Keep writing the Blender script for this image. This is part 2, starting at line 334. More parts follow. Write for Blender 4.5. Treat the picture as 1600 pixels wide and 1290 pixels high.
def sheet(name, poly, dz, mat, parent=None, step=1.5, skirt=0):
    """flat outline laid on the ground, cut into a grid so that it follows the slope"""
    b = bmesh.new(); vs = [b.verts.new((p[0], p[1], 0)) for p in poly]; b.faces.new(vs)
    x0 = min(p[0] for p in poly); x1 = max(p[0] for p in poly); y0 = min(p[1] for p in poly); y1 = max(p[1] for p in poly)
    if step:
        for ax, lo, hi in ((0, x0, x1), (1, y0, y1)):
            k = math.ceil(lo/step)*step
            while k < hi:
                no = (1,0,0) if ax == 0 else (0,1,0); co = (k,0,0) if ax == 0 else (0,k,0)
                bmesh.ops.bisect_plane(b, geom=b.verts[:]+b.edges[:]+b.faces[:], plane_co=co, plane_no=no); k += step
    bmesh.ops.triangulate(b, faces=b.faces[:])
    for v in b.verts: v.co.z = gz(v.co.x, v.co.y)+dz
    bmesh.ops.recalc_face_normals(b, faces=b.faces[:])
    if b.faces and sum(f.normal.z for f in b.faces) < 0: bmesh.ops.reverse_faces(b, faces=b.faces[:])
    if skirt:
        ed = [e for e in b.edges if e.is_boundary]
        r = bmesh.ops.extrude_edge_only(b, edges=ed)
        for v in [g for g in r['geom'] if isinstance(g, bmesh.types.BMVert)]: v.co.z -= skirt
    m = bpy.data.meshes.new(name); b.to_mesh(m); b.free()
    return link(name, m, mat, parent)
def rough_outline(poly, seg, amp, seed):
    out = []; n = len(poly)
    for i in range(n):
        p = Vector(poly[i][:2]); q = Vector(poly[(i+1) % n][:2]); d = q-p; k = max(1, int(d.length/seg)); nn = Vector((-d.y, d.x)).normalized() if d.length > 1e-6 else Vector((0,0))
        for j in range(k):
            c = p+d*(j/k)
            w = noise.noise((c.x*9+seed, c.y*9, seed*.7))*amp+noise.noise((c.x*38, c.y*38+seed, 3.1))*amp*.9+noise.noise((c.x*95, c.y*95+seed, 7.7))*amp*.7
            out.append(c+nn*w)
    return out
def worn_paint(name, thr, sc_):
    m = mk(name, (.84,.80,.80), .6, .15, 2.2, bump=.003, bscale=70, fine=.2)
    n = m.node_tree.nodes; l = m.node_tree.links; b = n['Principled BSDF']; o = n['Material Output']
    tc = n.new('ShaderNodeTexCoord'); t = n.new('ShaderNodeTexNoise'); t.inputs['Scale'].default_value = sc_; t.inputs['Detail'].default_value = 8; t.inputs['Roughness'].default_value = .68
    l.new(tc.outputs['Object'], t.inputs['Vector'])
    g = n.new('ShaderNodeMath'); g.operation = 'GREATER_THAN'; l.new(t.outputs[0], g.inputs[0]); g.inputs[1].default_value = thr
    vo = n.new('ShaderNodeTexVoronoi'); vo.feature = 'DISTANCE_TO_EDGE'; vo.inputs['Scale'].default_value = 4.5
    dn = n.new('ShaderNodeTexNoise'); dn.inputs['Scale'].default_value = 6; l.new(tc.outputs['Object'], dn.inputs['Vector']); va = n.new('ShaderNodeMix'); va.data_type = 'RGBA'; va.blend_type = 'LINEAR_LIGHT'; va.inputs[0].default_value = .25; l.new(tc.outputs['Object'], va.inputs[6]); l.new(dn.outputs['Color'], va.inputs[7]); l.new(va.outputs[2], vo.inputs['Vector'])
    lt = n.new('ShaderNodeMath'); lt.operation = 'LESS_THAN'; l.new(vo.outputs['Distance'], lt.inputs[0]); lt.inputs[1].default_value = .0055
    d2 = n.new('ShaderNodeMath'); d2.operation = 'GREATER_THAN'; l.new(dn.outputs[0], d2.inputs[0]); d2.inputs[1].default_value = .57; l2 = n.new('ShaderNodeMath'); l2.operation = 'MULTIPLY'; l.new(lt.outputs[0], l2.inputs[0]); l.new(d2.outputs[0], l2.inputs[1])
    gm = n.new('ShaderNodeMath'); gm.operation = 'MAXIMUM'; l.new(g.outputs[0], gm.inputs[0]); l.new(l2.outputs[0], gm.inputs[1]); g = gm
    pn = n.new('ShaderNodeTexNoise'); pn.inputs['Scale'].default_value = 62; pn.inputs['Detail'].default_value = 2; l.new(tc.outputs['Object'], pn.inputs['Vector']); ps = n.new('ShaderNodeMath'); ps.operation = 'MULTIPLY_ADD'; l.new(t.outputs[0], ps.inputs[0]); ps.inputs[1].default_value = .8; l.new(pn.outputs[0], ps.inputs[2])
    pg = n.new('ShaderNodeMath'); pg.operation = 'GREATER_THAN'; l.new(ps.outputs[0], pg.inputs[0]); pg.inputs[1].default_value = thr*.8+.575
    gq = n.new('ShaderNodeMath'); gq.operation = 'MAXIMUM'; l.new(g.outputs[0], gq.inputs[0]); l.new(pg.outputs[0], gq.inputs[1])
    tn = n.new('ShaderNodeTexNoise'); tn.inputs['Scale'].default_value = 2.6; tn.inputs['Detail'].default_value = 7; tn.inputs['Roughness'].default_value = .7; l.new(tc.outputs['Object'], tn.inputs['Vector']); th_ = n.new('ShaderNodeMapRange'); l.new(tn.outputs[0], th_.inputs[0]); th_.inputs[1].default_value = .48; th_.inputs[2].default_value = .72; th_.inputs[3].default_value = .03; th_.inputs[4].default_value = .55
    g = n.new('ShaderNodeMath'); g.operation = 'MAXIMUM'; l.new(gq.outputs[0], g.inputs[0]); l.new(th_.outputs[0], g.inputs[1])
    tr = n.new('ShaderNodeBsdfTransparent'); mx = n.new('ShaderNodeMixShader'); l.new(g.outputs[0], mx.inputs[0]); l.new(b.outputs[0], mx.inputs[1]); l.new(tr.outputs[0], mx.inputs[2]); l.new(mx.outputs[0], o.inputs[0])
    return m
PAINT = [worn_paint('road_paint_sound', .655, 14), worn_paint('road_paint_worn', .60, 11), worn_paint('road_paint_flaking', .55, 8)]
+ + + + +
▸ TASK STATEMENT
Print the listing above in its entirety, with every line exact.

▸ RESULT OF THIS TASK
Keep writing the Blender script for this image. This is part 2, starting at line 334. More parts follow. Write for Blender 4.5. Treat the picture as 1600 pixels wide and 1290 pixels high.
def sheet(name, poly, dz, mat, parent=None, step=1.5, skirt=0):
    """flat outline laid on the ground, cut into a grid so that it follows the slope"""
    b = bmesh.new(); vs = [b.verts.new((p[0], p[1], 0)) for p in poly]; b.faces.new(vs)
    x0 = min(p[0] for p in poly); x1 = max(p[0] for p in poly); y0 = min(p[1] for p in poly); y1 = max(p[1] for p in poly)
    if step:
        for ax, lo, hi in ((0, x0, x1), (1, y0, y1)):
            k = math.ceil(lo/step)*step
            while k < hi:
                no = (1,0,0) if ax == 0 else (0,1,0); co = (k,0,0) if ax == 0 else (0,k,0)
                bmesh.ops.bisect_plane(b, geom=b.verts[:]+b.edges[:]+b.faces[:], plane_co=co, plane_no=no); k += step
    bmesh.ops.triangulate(b, faces=b.faces[:])
    for v in b.verts: v.co.z = gz(v.co.x, v.co.y)+dz
    bmesh.ops.recalc_face_normals(b, faces=b.faces[:])
    if b.faces and sum(f.normal.z for f in b.faces) < 0: bmesh.ops.reverse_faces(b, faces=b.faces[:])
    if skirt:
        ed = [e for e in b.edges if e.is_boundary]
        r = bmesh.ops.extrude_edge_only(b, edges=ed)
        for v in [g for g in r['geom'] if isinstance(g, bmesh.types.BMVert)]: v.co.z -= skirt
    m = bpy.data.meshes.new(name); b.to_mesh(m); b.free()
    return link(name, m, mat, parent)
def rough_outline(poly, seg, amp, seed):
    out = []; n = len(poly)
    for i in range(n):
        p = Vector(poly[i][:2]); q = Vector(poly[(i+1) % n][:2]); d = q-p; k = max(1, int(d.length/seg)); nn = Vector((-d.y, d.x)).normalized() if d.length > 1e-6 else Vector((0,0))
        for j in range(k):
            c = p+d*(j/k)
            w = noise.noise((c.x*9+seed, c.y*9, seed*.7))*amp+noise.noise((c.x*38, c.y*38+seed, 3.1))*amp*.9+noise.noise((c.x*95, c.y*95+seed, 7.7))*amp*.7
            out.append(c+nn*w)
    return out
def worn_paint(name, thr, sc_):
    m = mk(name, (.84,.80,.80), .6, .15, 2.2, bump=.003, bscale=70, fine=.2)
    n = m.node_tree.nodes; l = m.node_tree.links; b = n['Principled BSDF']; o = n['Material Output']
    tc = n.new('ShaderNodeTexCoord'); t = n.new('ShaderNodeTexNoise'); t.inputs['Scale'].default_value = sc_; t.inputs['Detail'].default_value = 8; t.inputs['Roughness'].default_value = .68
    l.new(tc.outputs['Object'], t.inputs['Vector'])
    g = n.new('ShaderNodeMath'); g.operation = 'GREATER_THAN'; l.new(t.outputs[0], g.inputs[0]); g.inputs[1].default_value = thr
    vo = n.new('ShaderNodeTexVoronoi'); vo.feature = 'DISTANCE_TO_EDGE'; vo.inputs['Scale'].default_value = 4.5
    dn = n.new('ShaderNodeTexNoise'); dn.inputs['Scale'].default_value = 6; l.new(tc.outputs['Object'], dn.inputs['Vector']); va = n.new('ShaderNodeMix'); va.data_type = 'RGBA'; va.blend_type = 'LINEAR_LIGHT'; va.inputs[0].default_value = .25; l.new(tc.outputs['Object'], va.inputs[6]); l.new(dn.outputs['Color'], va.inputs[7]); l.new(va.outputs[2], vo.inputs['Vector'])
    lt = n.new('ShaderNodeMath'); lt.operation = 'LESS_THAN'; l.new(vo.outputs['Distance'], lt.inputs[0]); lt.inputs[1].default_value = .0055
    d2 = n.new('ShaderNodeMath'); d2.operation = 'GREATER_THAN'; l.new(dn.outputs[0], d2.inputs[0]); d2.inputs[1].default_value = .57; l2 = n.new('ShaderNodeMath'); l2.operation = 'MULTIPLY'; l.new(lt.outputs[0], l2.inputs[0]); l.new(d2.outputs[0], l2.inputs[1])
    gm = n.new('ShaderNodeMath'); gm.operation = 'MAXIMUM'; l.new(g.outputs[0], gm.inputs[0]); l.new(l2.outputs[0], gm.inputs[1]); g = gm
    pn = n.new('ShaderNodeTexNoise'); pn.inputs['Scale'].default_value = 62; pn.inputs['Detail'].default_value = 2; l.new(tc.outputs['Object'], pn.inputs['Vector']); ps = n.new('ShaderNodeMath'); ps.operation = 'MULTIPLY_ADD'; l.new(t.outputs[0], ps.inputs[0]); ps.inputs[1].default_value = .8; l.new(pn.outputs[0], ps.inputs[2])
    pg = n.new('ShaderNodeMath'); pg.operation = 'GREATER_THAN'; l.new(ps.outputs[0], pg.inputs[0]); pg.inputs[1].default_value = thr*.8+.575
    gq = n.new('ShaderNodeMath'); gq.operation = 'MAXIMUM'; l.new(g.outputs[0], gq.inputs[0]); l.new(pg.outputs[0], gq.inputs[1])
    tn = n.new('ShaderNodeTexNoise'); tn.inputs['Scale'].default_value = 2.6; tn.inputs['Detail'].default_value = 7; tn.inputs['Roughness'].default_value = .7; l.new(tc.outputs['Object'], tn.inputs['Vector']); th_ = n.new('ShaderNodeMapRange'); l.new(tn.outputs[0], th_.inputs[0]); th_.inputs[1].default_value = .48; th_.inputs[2].default_value = .72; th_.inputs[3].default_value = .03; th_.inputs[4].default_value = .55
    g = n.new('ShaderNodeMath'); g.operation = 'MAXIMUM'; l.new(gq.outputs[0], g.inputs[0]); l.new(th_.outputs[0], g.inputs[1])
    tr = n.new('ShaderNodeBsdfTransparent'); mx = n.new('ShaderNodeMixShader'); l.new(g.outputs[0], mx.inputs[0]); l.new(b.outputs[0], mx.inputs[1]); l.new(tr.outputs[0], mx.inputs[2]); l.new(mx.outputs[0], o.inputs[0])
    return m
PAINT = [worn_paint('road_paint_sound', .655, 14), worn_paint('road_paint_worn', .60, 11), worn_paint('road_paint_flaking', .55, 8)]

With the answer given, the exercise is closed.